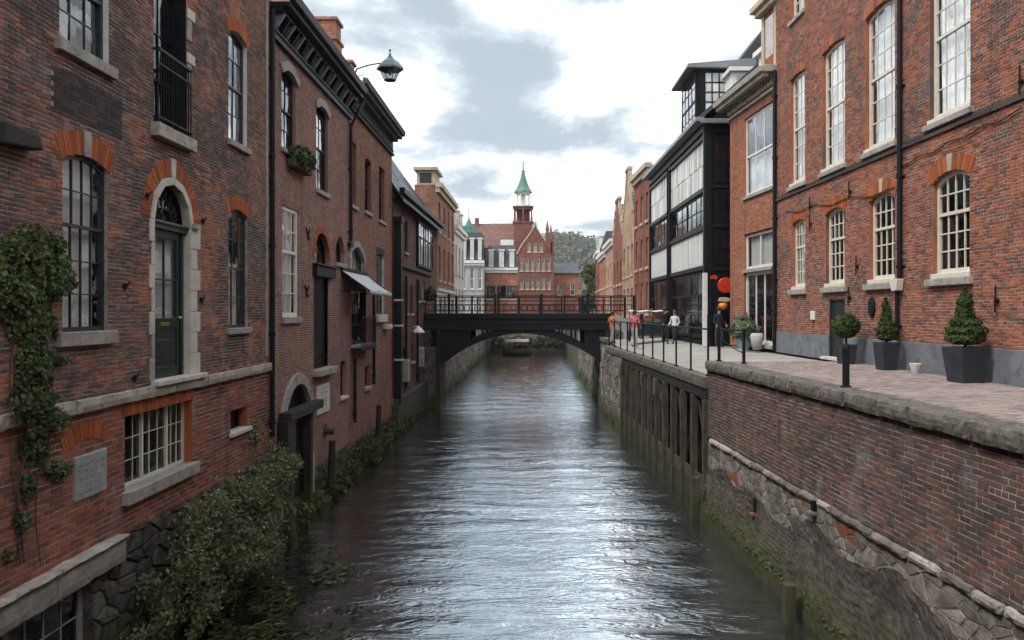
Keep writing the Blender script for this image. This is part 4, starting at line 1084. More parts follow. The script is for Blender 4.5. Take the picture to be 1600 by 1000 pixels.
# awning: canvas slope on an iron frame, scalloped front
aw = empty('awning'); COL.objects.unlink(aw); link(aw, h3)
ua, ub2 = -1.3, 2.75
vs = []; n = 14
m = MB()
for i in range(n + 1):
    u = ua + (ub2 - ua) * i / n; sag = .03 * math.sin(i * math.pi / n * 4)
    for t in np.linspace(0, 1, 5): vs.append((u, -.02 - 1.0 * t, 7.15 - .72 * t - .05 * math.sin(t * math.pi) + sag * t))
    vs.append((u, -1.03, 7.15 - .72 - .14))
fs = [(i * 6 + j, i * 6 + j + 1, (i + 1) * 6 + j + 1, (i + 1) * 6 + j) for i in range(n) for j in range(5)]
m.add(vs, fs); cv = m.build('canvas', M_CANVAS, aw, smooth=True); sd = cv.modifiers.new('thick', 'SOLIDIFY'); sd.thickness = .012
m = MB()
for u in (ua, ub2): m.tube([(u, .0, 6.4), (u, -1.0, 6.42)], .018, 6); m.tube([(u, 0, 7.12), (u, -1.0, 6.42)], .018, 6)
m.tube([(ua, -1.0, 6.42), (ub2, -1.0, 6.42)], .02, 6); m.box(ua, ub2, -.1, .0, 7.12, 7.22); m.build('awning_frame', M_BLACKM, aw)
for (x, zt, zb2) in ((581, 440, 600), (551, 560, 660)):
    u = F3.at(x, 0)[0]; downpipe(h3, max(.1, u), F3.at(x, zb2)[1], F3.at(x, zt)[1], r=.06)
p = F3.at(585, 510); 
m = MB(); p = F3.at(600, 500); m.box(p[0] - .3, p[0] + .5, -.3, 0, p[1] - .4, p[1] - .2); m.build('ledge_box', M_STONEW, h3, bevel=.02)

# ---- fourth: low dark house with lean roof, black flue and timber bay
F4 = Fac((-6.45, 37.02), (-6.3, 53.0))
h4 = F4.root('brick_house'); tag(h4, 'low dark red house with glazed black roof and tall square flue before bridge', 'house')
r = F4.rect
bay = op(r(650, 673, 352, 420)); c1 = op(r(633, 637, 445, 490)); c2 = op(r(641, 645, 445, 490)); c3 = op(r(652, 656, 440, 470)); c4 = op(r(632, 637, 345, 395)); c5 = op(r(660, 664, 440, 470))
c6 = op(r(630, 635, 545, 570)); c7 = op(r(643, 647, 540, 565))
W4 = [bay, c1, c2, c3, c4, c5, c6, c7]
sheet_wall(h4, 0, F4.L, -.6, 11.4, W4, MF_DK)
pitched_shell(F4, h4, 8, 0, 11.5, MF_DK, M_SLATED, 5.6, over=.5)
window(h4, bay, M_BLACK, 6, (2, 1), depth=-.15, fw=.12, panes=False, gmat=M_GLASSB, curtain=M_BLIND, mull=(.33, .67))
for o in (c1, c2, c3, c4, c5, c6, c7): window(h4, o, M_WHITE2 if o in (c3, c5) else M_BLACK, 2, (1, 1), depth=.1, panes=False, sill=M_STONEG, reveal=MF_DK, gmat=M_GLASSD)
m = MB(); m.box(0, F4.L, -.55, -.3, 11.25, 11.5); m.box(0, F4.L, -.12, .0, 10.9, 11.2); m.box(1, F4.L - 3, -.14, 0, 7.9, 8.1); m.build('cornice', M_BLACK, h4)
m = MB(); m.box(.15, .55, -.36, -.04, 1.4, 9.9); m.box(.05, .65, -.42, 0, 9.9, 10.15); fl = m.build('flue', M_BLACK, h4, bevel=.015)
for zc in (3.4, 5.0, 6.2): m = MB(); m.box(.12, .58, -.39, -.02, zc, zc + .09); m.build('flue_band', M_STONEW, fl)
for k in range(4):                               # roof lights catching the sky
    s_ = 5.6 / 4; m = MB(); x0 = .6 + k * 2.2; m.prismx([(.6, 11.5 + .6 * s_ + .2), (2.6, 11.5 + 2.6 * s_ + .2), (2.6, 11.5 + 2.6 * s_ + .28), (.6, 11.5 + .6 * s_ + .28)], x0, x0 + 1.7); m.build('roof_light', M_GLASSB, h4)
chimney(h4, F4, -8.5, 42.5, 12, 15.6, .5, .5, MF_OR)
m = MB(); m.tube([(3.0, 2.5, 13), (3.0, 2.5, 15.9)], .025, 6); m.tube([(2.2, 2.5, 15.8), (3.4, 2.5, 15.9)], .015, 5)
for k in range(6): m.tube([(2.25 + k * .2, 2.2, 15.81), (2.25 + k * .2, 2.8, 15.81)], .01, 4)
m.build('aerial', M_LEAD, h4)
bwall = MB(); bwall.box(0, F4.L, -.25, .0, -.6, 1.6); bwall.build('base_wall', M_RUBD, h4, bevel=.03)
for x, u_ in ((640, 3.2), (656, 7.0)): downpipe(h4, u_, 1.8, 7.5, r=.06)
# hanging flower baskets and wall lantern on this house
p = F4.at(664, 460); P, N_ = blob_points((p[0], -.35, p[1]), (.35, .35, .45), 260); leaves('flower_basket', ML_IVY, P, N_, .14, h4)
p = F4.at(645, 518); m = MB(); m.lathe(p[0], -.3, [(.04, p[1] + .3), (.32, p[1] + .02), (.34, p[1] - .05), (.1, p[1] - .06)], 12); m.tube([(p[0], 0, p[1] + .25), (p[0], -.3, p[1] + .3)], .02, 6); m.build('wall_lantern', M_WHITE2, h4)
for u_, zc in ((2.5, 2.2), (7.5, 2.6), (11.5, 2.4)):
    m = MB(); m.box(u_, u_ + .5, -.32, .0, zc, zc + 1.1); m.build('meter_box', M_STONEG, h4, bevel=.03)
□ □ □
TASK TO COMPLETE » Repeat all the data as it stands, dropping any images it holds.

REPLY TO THE TASK »
Keep writing the Blender script for this image. This is part 4, starting at line 1084. More parts follow. The script is for Blender 4.5. Take the picture to be 1600 by 1000 pixels.
# awning: canvas slope on an iron frame, scalloped front
aw = empty('awning'); COL.objects.unlink(aw); link(aw, h3)
ua, ub2 = -1.3, 2.75
vs = []; n = 14
m = MB()
for i in range(n + 1):
    u = ua + (ub2 - ua) * i / n; sag = .03 * math.sin(i * math.pi / n * 4)
    for t in np.linspace(0, 1, 5): vs.append((u, -.02 - 1.0 * t, 7.15 - .72 * t - .05 * math.sin(t * math.pi) + sag * t))
    vs.append((u, -1.03, 7.15 - .72 - .14))
fs = [(i * 6 + j, i * 6 + j + 1, (i + 1) * 6 + j + 1, (i + 1) * 6 + j) for i in range(n) for j in range(5)]
m.add(vs, fs); cv = m.build('canvas', M_CANVAS, aw, smooth=True); sd = cv.modifiers.new('thick', 'SOLIDIFY'); sd.thickness = .012
m = MB()
for u in (ua, ub2): m.tube([(u, .0, 6.4), (u, -1.0, 6.42)], .018, 6); m.tube([(u, 0, 7.12), (u, -1.0, 6.42)], .018, 6)
m.tube([(ua, -1.0, 6.42), (ub2, -1.0, 6.42)], .02, 6); m.box(ua, ub2, -.1, .0, 7.12, 7.22); m.build('awning_frame', M_BLACKM, aw)
for (x, zt, zb2) in ((581, 440, 600), (551, 560, 660)):
    u = F3.at(x, 0)[0]; downpipe(h3, max(.1, u), F3.at(x, zb2)[1], F3.at(x, zt)[1], r=.06)
p = F3.at(585, 510); 
m = MB(); p = F3.at(600, 500); m.box(p[0] - .3, p[0] + .5, -.3, 0, p[1] - .4, p[1] - .2); m.build('ledge_box', M_STONEW, h3, bevel=.02)

# ---- fourth: low dark house with lean roof, black flue and timber bay
F4 = Fac((-6.45, 37.02), (-6.3, 53.0))
h4 = F4.root('brick_house'); tag(h4, 'low dark red house with glazed black roof and tall square flue before bridge', 'house')
r = F4.rect
bay = op(r(650, 673, 352, 420)); c1 = op(r(633, 637, 445, 490)); c2 = op(r(641, 645, 445, 490)); c3 = op(r(652, 656, 440, 470)); c4 = op(r(632, 637, 345, 395)); c5 = op(r(660, 664, 440, 470))
c6 = op(r(630, 635, 545, 570)); c7 = op(r(643, 647, 540, 565))
W4 = [bay, c1, c2, c3, c4, c5, c6, c7]
sheet_wall(h4, 0, F4.L, -.6, 11.4, W4, MF_DK)
pitched_shell(F4, h4, 8, 0, 11.5, MF_DK, M_SLATED, 5.6, over=.5)
window(h4, bay, M_BLACK, 6, (2, 1), depth=-.15, fw=.12, panes=False, gmat=M_GLASSB, curtain=M_BLIND, mull=(.33, .67))
for o in (c1, c2, c3, c4, c5, c6, c7): window(h4, o, M_WHITE2 if o in (c3, c5) else M_BLACK, 2, (1, 1), depth=.1, panes=False, sill=M_STONEG, reveal=MF_DK, gmat=M_GLASSD)
m = MB(); m.box(0, F4.L, -.55, -.3, 11.25, 11.5); m.box(0, F4.L, -.12, .0, 10.9, 11.2); m.box(1, F4.L - 3, -.14, 0, 7.9, 8.1); m.build('cornice', M_BLACK, h4)
m = MB(); m.box(.15, .55, -.36, -.04, 1.4, 9.9); m.box(.05, .65, -.42, 0, 9.9, 10.15); fl = m.build('flue', M_BLACK, h4, bevel=.015)
for zc in (3.4, 5.0, 6.2): m = MB(); m.box(.12, .58, -.39, -.02, zc, zc + .09); m.build('flue_band', M_STONEW, fl)
for k in range(4):                               # roof lights catching the sky
    s_ = 5.6 / 4; m = MB(); x0 = .6 + k * 2.2; m.prismx([(.6, 11.5 + .6 * s_ + .2), (2.6, 11.5 + 2.6 * s_ + .2), (2.6, 11.5 + 2.6 * s_ + .28), (.6, 11.5 + .6 * s_ + .28)], x0, x0 + 1.7); m.build('roof_light', M_GLASSB, h4)
chimney(h4, F4, -8.5, 42.5, 12, 15.6, .5, .5, MF_OR)
m = MB(); m.tube([(3.0, 2.5, 13), (3.0, 2.5, 15.9)], .025, 6); m.tube([(2.2, 2.5, 15.8), (3.4, 2.5, 15.9)], .015, 5)
for k in range(6): m.tube([(2.25 + k * .2, 2.2, 15.81), (2.25 + k * .2, 2.8, 15.81)], .01, 4)
m.build('aerial', M_LEAD, h4)
bwall = MB(); bwall.box(0, F4.L, -.25, .0, -.6, 1.6); bwall.build('base_wall', M_RUBD, h4, bevel=.03)
for x, u_ in ((640, 3.2), (656, 7.0)): downpipe(h4, u_, 1.8, 7.5, r=.06)
# hanging flower baskets and wall lantern on this house
p = F4.at(664, 460); P, N_ = blob_points((p[0], -.35, p[1]), (.35, .35, .45), 260); leaves('flower_basket', ML_IVY, P, N_, .14, h4)
p = F4.at(645, 518); m = MB(); m.lathe(p[0], -.3, [(.04, p[1] + .3), (.32, p[1] + .02), (.34, p[1] - .05), (.1, p[1] - .06)], 12); m.tube([(p[0], 0, p[1] + .25), (p[0], -.3, p[1] + .3)], .02, 6); m.build('wall_lantern', M_WHITE2, h4)
for u_, zc in ((2.5, 2.2), (7.5, 2.6), (11.5, 2.4)):
    m = MB(); m.box(u_, u_ + .5, -.32, .0, zc, zc + 1.1); m.build('meter_box', M_STONEG, h4, bevel=.03)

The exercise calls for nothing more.